(3D scene scripts)
────
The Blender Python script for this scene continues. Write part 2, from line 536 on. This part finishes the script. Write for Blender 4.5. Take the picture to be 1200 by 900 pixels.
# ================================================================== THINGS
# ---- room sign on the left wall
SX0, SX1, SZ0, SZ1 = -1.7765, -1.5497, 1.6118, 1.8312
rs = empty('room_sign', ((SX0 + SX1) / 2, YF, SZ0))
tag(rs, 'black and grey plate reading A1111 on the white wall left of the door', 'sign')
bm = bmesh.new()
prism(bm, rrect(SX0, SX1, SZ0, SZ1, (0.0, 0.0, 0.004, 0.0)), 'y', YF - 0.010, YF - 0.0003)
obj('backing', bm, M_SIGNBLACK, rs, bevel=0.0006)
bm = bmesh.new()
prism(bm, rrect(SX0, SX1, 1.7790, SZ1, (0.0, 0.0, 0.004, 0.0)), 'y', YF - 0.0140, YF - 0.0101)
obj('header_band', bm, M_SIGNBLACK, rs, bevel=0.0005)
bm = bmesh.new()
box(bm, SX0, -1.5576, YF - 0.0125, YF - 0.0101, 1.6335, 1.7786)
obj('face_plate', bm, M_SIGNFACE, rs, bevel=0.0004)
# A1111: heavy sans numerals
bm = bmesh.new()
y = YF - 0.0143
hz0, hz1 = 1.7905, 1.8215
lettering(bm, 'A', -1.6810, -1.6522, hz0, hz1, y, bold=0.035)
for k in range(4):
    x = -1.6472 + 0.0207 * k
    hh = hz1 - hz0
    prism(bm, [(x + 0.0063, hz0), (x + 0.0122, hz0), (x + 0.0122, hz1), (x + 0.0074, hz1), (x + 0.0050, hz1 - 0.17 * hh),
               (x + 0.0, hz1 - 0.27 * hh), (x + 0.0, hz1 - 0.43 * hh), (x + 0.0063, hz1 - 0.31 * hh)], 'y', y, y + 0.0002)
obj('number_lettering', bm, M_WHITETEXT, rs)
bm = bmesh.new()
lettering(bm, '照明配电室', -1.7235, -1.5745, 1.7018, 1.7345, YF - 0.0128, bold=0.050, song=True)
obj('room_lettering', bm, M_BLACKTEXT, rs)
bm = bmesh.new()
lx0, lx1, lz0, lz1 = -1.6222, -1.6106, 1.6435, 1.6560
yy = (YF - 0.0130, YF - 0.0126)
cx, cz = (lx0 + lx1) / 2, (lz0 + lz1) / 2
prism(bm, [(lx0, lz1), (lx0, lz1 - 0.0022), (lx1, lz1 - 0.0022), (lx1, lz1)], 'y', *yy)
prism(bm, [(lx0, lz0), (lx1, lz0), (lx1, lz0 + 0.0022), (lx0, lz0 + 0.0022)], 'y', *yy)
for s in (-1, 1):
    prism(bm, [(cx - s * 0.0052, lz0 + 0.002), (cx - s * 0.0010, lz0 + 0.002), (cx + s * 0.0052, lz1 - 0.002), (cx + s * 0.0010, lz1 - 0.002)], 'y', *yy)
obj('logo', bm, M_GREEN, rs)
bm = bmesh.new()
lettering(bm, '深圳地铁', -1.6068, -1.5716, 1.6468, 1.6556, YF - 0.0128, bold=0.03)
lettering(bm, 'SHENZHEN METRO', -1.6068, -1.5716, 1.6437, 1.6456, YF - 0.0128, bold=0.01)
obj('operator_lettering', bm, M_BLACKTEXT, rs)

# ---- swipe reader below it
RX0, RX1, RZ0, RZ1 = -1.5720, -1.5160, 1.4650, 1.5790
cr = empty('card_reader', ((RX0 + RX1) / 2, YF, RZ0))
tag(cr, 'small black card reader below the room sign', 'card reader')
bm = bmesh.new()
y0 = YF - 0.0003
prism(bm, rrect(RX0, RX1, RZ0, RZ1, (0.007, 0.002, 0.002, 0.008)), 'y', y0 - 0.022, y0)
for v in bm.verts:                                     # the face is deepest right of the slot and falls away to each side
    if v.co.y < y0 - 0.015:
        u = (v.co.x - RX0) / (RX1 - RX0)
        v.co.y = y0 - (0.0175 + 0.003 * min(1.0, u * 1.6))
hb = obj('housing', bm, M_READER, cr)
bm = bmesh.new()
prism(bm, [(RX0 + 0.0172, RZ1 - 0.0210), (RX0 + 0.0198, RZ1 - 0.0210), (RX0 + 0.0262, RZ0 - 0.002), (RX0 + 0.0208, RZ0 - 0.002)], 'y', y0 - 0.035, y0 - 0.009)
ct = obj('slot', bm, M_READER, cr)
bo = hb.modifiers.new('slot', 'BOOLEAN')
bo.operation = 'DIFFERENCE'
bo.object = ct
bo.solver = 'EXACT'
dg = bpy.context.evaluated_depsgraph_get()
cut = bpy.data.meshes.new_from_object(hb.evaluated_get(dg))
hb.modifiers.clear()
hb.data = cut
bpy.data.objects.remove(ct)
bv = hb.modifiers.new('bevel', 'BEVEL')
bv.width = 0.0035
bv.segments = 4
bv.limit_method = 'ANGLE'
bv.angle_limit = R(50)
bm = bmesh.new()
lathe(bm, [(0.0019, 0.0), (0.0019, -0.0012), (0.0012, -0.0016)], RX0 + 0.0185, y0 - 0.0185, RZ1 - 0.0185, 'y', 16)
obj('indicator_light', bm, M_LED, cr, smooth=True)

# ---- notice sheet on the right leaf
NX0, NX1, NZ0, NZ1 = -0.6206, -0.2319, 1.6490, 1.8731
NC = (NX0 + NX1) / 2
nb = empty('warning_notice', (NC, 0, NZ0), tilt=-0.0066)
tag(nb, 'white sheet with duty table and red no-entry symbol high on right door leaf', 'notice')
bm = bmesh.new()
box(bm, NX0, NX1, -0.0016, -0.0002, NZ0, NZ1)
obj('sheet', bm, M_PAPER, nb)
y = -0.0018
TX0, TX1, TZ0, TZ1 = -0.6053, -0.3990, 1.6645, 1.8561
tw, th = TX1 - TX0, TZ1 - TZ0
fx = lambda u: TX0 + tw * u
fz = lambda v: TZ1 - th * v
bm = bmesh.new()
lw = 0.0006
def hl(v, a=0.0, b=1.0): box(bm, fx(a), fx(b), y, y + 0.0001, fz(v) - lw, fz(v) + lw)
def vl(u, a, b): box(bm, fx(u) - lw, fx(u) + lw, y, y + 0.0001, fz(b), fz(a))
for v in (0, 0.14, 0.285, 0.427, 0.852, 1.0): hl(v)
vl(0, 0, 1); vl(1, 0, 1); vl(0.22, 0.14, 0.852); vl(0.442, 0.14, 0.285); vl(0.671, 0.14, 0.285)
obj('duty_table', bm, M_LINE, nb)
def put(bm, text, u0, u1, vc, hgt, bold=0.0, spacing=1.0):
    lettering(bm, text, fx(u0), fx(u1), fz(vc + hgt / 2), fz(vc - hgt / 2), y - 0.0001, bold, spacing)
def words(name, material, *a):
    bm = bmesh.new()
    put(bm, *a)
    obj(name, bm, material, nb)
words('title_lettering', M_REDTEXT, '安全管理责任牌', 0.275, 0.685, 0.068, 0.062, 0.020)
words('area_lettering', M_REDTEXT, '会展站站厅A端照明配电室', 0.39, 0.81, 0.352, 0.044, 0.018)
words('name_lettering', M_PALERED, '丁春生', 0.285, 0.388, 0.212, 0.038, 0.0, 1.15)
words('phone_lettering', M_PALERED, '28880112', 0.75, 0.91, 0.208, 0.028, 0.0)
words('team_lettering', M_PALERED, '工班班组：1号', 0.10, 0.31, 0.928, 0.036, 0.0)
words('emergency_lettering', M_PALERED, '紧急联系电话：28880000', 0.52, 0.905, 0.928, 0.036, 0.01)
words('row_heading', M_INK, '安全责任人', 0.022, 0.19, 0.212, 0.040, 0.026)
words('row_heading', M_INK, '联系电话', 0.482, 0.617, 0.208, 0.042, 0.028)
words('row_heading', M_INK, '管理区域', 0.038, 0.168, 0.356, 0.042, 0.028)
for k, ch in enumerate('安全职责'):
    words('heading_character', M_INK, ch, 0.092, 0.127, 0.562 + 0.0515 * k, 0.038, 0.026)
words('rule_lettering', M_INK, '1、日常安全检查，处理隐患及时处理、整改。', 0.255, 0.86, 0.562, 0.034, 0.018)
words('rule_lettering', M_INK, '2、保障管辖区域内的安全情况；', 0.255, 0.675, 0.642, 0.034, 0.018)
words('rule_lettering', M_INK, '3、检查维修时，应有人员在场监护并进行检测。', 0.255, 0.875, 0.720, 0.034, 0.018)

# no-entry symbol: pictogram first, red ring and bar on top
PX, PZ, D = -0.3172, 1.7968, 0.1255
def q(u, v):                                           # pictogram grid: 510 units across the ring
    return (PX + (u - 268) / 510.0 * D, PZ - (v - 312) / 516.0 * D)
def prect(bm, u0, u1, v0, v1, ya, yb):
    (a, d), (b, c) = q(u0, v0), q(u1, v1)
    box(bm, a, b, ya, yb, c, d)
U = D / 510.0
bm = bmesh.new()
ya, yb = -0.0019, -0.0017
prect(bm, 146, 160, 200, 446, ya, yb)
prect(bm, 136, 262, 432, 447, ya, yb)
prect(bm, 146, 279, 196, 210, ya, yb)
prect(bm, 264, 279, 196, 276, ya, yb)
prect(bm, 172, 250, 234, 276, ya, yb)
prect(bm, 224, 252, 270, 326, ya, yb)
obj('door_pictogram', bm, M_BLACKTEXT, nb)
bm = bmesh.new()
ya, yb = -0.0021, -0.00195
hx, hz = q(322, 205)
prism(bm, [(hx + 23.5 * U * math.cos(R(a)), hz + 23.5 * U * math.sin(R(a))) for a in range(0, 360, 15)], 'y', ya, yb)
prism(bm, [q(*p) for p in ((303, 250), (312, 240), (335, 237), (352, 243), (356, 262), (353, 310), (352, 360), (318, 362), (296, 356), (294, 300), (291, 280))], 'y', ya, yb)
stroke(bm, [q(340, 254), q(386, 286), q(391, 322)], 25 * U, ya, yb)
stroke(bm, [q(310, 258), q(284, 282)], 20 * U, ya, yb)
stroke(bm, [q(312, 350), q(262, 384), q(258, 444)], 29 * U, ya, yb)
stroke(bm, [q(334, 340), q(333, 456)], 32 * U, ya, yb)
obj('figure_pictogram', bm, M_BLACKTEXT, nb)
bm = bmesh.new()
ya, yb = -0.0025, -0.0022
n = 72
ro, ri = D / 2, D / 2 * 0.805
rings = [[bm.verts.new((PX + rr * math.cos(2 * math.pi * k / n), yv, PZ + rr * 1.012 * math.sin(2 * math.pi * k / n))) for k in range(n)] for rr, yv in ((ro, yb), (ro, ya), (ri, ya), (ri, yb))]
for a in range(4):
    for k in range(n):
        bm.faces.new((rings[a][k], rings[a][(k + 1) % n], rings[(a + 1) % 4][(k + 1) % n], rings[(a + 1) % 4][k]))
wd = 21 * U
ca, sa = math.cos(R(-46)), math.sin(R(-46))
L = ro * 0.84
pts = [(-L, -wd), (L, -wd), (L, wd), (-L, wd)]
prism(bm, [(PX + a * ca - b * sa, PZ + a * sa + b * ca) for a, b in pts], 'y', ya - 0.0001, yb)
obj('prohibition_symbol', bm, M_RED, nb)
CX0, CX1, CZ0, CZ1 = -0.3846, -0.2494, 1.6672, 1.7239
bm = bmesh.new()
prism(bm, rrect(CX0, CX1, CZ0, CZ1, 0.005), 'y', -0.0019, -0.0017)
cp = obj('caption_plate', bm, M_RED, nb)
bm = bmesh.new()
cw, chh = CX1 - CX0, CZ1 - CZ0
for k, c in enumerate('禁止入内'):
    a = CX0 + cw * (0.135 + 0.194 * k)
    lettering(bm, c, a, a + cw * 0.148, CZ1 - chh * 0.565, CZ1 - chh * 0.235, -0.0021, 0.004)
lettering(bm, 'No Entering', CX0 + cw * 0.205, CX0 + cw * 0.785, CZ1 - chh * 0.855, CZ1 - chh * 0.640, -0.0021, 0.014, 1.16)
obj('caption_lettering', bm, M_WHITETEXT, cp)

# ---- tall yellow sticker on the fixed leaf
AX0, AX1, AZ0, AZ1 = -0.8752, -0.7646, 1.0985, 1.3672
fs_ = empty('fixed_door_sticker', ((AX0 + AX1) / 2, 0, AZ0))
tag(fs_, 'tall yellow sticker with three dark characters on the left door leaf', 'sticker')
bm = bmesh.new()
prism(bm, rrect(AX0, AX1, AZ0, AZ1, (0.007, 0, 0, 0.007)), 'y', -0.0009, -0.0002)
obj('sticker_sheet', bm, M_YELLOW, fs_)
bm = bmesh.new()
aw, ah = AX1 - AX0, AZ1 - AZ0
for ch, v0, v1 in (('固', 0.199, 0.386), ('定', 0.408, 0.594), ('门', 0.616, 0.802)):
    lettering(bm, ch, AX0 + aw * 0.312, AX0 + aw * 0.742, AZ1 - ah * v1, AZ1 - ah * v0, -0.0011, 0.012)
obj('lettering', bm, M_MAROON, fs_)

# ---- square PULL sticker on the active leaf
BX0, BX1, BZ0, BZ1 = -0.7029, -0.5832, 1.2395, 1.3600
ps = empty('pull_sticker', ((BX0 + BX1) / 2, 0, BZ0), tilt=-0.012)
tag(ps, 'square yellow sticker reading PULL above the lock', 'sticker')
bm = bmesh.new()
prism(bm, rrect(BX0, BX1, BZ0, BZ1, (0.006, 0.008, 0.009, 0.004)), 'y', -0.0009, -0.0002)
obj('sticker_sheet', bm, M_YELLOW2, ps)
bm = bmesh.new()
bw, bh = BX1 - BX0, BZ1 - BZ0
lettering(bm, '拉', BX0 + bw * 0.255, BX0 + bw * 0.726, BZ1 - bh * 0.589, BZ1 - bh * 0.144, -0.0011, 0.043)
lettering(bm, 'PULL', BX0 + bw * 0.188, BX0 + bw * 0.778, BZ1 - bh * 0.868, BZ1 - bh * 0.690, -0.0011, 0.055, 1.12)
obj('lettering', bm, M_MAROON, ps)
────
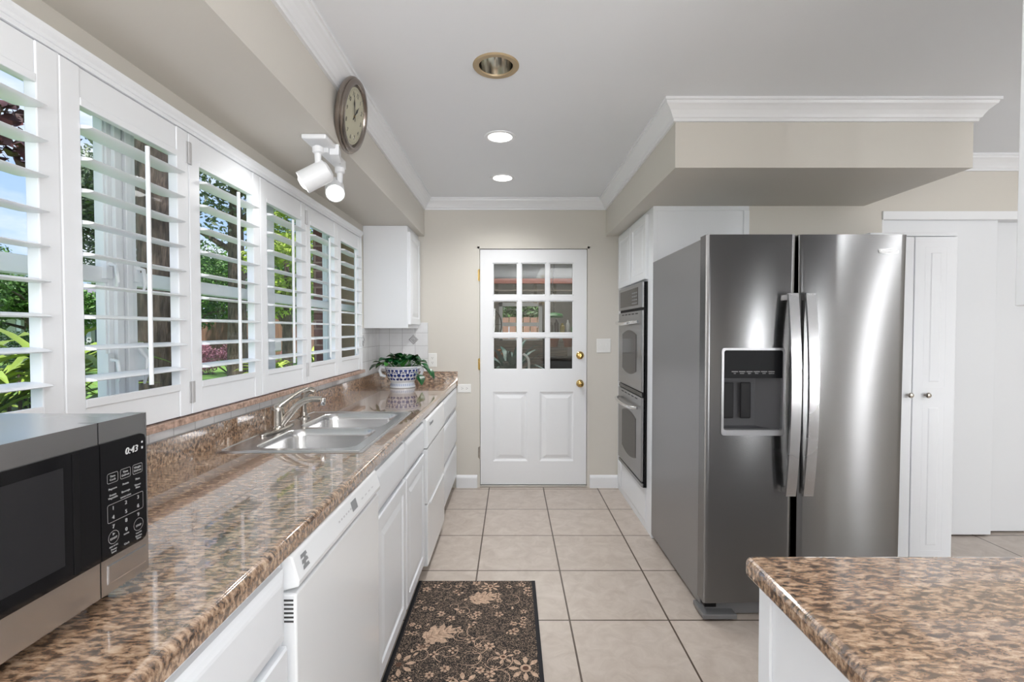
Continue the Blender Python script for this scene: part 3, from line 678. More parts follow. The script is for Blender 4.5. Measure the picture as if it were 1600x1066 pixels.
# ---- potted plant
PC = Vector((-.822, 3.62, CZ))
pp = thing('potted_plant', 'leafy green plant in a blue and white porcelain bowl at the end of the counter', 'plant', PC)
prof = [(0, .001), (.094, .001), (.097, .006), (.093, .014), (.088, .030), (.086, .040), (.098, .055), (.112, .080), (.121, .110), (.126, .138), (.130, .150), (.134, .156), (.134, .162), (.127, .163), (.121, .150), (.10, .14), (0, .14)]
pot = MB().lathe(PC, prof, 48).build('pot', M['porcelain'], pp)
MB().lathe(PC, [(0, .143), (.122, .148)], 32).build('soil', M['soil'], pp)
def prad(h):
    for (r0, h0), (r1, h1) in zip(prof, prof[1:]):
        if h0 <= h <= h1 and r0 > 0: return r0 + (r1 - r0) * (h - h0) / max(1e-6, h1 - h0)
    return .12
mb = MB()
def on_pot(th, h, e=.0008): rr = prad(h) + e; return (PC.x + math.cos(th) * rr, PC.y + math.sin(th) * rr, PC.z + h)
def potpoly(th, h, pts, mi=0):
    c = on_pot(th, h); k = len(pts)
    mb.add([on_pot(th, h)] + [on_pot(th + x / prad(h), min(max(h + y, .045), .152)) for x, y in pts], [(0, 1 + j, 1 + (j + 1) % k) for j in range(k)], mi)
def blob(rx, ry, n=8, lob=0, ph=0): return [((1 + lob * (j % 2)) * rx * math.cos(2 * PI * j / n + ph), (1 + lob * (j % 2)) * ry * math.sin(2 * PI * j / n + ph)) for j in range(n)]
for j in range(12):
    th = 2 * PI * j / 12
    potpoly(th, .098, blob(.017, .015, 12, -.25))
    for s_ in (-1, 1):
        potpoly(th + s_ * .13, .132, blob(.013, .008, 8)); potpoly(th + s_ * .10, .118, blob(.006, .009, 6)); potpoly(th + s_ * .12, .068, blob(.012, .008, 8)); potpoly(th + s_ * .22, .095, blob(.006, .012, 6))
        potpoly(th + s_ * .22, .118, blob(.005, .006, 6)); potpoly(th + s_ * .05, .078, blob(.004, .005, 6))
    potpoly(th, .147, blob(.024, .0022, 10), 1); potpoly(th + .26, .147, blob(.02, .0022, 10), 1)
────
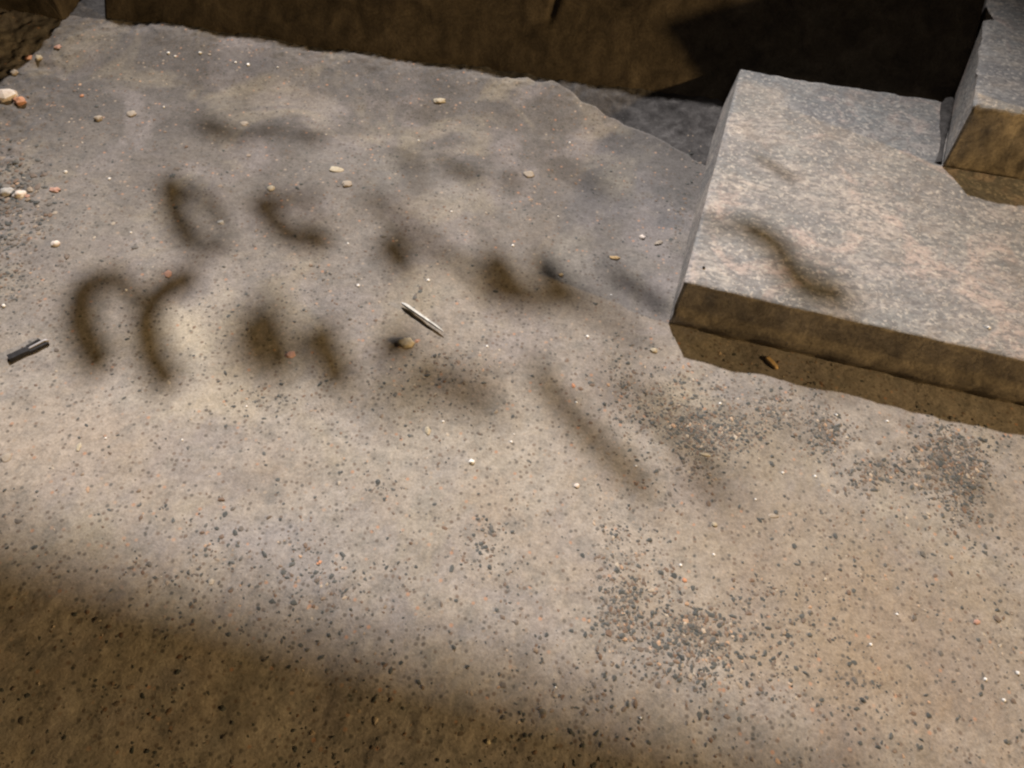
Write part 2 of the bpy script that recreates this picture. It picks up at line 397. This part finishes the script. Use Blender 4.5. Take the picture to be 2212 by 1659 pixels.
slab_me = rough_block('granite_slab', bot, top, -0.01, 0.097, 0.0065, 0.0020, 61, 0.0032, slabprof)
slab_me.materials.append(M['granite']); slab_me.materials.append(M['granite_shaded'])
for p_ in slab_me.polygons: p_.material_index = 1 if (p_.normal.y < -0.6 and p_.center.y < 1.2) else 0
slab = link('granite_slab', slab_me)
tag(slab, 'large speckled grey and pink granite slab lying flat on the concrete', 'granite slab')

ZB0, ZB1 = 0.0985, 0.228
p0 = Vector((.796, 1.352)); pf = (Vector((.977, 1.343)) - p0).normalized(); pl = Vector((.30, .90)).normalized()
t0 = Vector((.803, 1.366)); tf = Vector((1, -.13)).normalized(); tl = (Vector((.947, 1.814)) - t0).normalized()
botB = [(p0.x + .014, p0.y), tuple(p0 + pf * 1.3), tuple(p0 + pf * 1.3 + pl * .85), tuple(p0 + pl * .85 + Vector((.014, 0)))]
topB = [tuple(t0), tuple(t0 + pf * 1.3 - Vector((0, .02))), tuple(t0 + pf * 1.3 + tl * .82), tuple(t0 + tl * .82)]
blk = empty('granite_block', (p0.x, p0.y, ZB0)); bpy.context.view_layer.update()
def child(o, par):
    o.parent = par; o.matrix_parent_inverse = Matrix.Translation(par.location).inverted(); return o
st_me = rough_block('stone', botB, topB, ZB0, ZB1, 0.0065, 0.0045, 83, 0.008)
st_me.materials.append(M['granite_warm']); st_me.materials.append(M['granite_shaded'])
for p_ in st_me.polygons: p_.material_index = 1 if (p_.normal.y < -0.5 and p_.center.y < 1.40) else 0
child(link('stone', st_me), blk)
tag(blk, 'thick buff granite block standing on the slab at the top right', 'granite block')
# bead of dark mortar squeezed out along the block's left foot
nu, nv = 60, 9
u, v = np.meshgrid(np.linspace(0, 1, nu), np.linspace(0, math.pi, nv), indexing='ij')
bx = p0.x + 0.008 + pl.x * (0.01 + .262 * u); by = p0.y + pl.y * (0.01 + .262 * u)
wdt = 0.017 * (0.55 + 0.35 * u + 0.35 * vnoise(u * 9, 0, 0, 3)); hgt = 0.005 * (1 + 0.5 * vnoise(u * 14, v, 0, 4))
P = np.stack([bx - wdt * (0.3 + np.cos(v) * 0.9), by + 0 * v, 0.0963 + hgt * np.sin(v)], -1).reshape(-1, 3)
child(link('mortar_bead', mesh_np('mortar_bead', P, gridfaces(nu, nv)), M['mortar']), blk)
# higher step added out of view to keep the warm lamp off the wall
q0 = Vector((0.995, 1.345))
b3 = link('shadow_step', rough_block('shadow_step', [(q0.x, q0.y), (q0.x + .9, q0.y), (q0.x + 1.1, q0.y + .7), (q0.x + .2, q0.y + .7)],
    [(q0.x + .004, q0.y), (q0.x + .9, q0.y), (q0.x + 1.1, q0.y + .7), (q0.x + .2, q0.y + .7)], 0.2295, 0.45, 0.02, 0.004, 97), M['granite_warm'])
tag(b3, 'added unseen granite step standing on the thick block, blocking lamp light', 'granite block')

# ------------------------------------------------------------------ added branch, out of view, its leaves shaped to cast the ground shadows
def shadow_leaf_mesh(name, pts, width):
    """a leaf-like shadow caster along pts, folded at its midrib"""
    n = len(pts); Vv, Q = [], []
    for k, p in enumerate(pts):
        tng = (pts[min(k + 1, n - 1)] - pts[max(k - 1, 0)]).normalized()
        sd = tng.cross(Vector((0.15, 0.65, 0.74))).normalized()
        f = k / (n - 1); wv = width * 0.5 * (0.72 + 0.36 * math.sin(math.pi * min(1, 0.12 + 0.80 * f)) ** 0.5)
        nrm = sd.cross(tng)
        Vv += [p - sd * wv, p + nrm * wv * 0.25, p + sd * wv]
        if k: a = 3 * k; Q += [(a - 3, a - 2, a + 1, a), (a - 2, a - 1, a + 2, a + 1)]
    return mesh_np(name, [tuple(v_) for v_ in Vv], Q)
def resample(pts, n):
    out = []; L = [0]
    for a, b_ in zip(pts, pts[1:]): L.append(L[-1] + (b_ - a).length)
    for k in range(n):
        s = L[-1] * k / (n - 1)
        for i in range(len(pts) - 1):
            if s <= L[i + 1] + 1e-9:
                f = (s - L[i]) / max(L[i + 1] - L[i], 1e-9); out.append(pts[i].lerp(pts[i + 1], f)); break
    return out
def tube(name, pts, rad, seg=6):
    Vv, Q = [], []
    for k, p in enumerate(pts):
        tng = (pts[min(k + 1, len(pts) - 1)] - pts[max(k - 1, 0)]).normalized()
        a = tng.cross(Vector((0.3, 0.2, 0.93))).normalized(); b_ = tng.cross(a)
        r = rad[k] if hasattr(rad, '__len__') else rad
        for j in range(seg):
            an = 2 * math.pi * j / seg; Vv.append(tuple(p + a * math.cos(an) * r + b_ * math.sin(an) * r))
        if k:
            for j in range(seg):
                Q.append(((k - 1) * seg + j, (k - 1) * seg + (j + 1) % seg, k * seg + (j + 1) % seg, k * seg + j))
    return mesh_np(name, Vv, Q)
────
- **EXERCISE AIM**
Write out, exactly as they stand, the lines from the one containing "Write part 2 of" through the one containing "tag(slab, 'large speckled", both ends included.

- **CORRECT RESPONSE**
Write part 2 of the bpy script that recreates this picture. It picks up at line 397. This part finishes the script. Use Blender 4.5. Take the picture to be 2212 by 1659 pixels.
slab_me = rough_block('granite_slab', bot, top, -0.01, 0.097, 0.0065, 0.0020, 61, 0.0032, slabprof)
slab_me.materials.append(M['granite']); slab_me.materials.append(M['granite_shaded'])
for p_ in slab_me.polygons: p_.material_index = 1 if (p_.normal.y < -0.6 and p_.center.y < 1.2) else 0
slab = link('granite_slab', slab_me)
tag(slab, 'large speckled grey and pink granite slab lying flat on the concrete', 'granite slab')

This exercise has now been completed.